William Faulkner, talking about author Ernest Hemingway: “He has never been known to use a word that might send a reader to the dictionary.” To which Hemingway responded: “Poor Faulkner. Does he really think big emotions come from big words?”
The following short and bitter-sweet retorts are among my favourites:
“I’ve just learned about his illness. Let’s hope it’s nothing trivial” — humorist Irvin S Cobb.
“Thank you for sending me a copy of your book; I’ll waste no time reading it” — classical scholar Moses Hadas.
“There’s nothing wrong with you that reincarnation won’t cure” — comedian Jack E Leonard.
“They never open their mouths without subtracting from the sum of human knowledge” — US politician Thomas Brackett Reed.
“In order to avoid being called a flirt, she always yielded easily” — 19th century French diplomat Charles Count Talleyrand.
“I didn’t attend the funeral, but I sent a nice letter saying I approved of it” — Mark Twain.
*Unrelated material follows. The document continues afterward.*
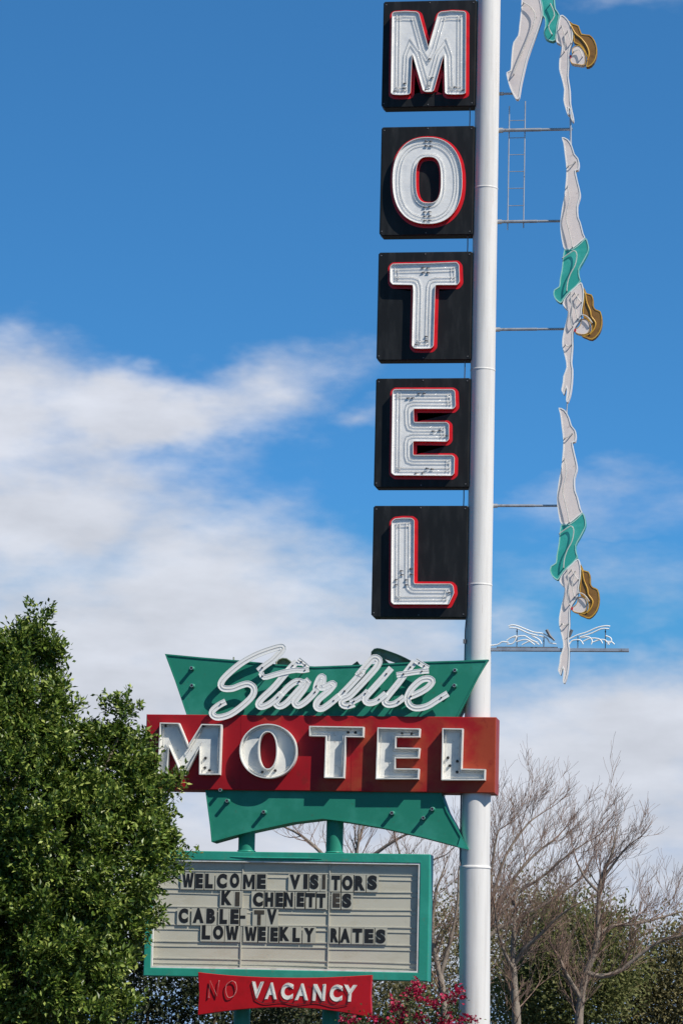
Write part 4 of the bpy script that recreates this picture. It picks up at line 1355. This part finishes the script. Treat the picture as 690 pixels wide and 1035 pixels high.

“Why do you sit there looking like an envelope without any address on it?” — Twain again.
“I am enclosing two tickets to the first night of my new play. Bring a friend…If you have one” — George Bernard Shaw, to Winston Churchill.
“Cannot possibly attend first night; will attend second…if there is one” — Churchill, in response.
“Some cause happiness wherever they go; others, whenever they go” — Oscar Wilde.
“I’ve had a perfectly wonderful evening. But this wasn’t it” — Groucho Marx.
“I feel so miserable without you; it’s almost like having you here” — the title of a song by Stephen Bishop.
And how about these character references?
“He loves nature in spite of what it did to him” — actor Forrest Tucker.
“He can compress the most words into the smallest idea of any man I know” — Abraham Lincoln.
“He is not only dull himself, he is the cause of dullness in others” — Samuel Johnson.
“He has Van Gogh’s ear for music” — film director Billy Wilder.
“His mother should have thrown him away and kept the stork” — actress Mae West.
“He is a self-made man, and worships his creator” — John Bright, 19th century liberal.
“He has no enemies, but is intensely disliked by his friends” — Oscar Wilde.
“He has the attention span of a lightning bolt” — actor-director Robert Redford.
“He uses statistics as a drunken man uses lamp-posts…for support rather than illumination” — Writer Andrew Lang.
“He is simply a shiver looking for a spine to run up” — former Australian prime minister Paul Keating.
“John Howard has all the vision of Mr Magoo without the good intentions” — Keating again, referring to his successor.
I suppose some will chastise me for making light of man’s inhumanity to man, under normal circumstances sinful and hardly in keeping with the Christian ethos. But I see all I have quoted as entertainment and public relations one-upmanship.
Mostly, I think, this was more about two people tacitly agreeing to insult each other in public, just to stay in the public eye, so most of it wasn’t sinful but rather just plain marketing.
In my book, it was all good clean fun and so much more entertaining, don’t you think, than watching contenders on reality television eating sheep’s innards with their heads in buckets of worms?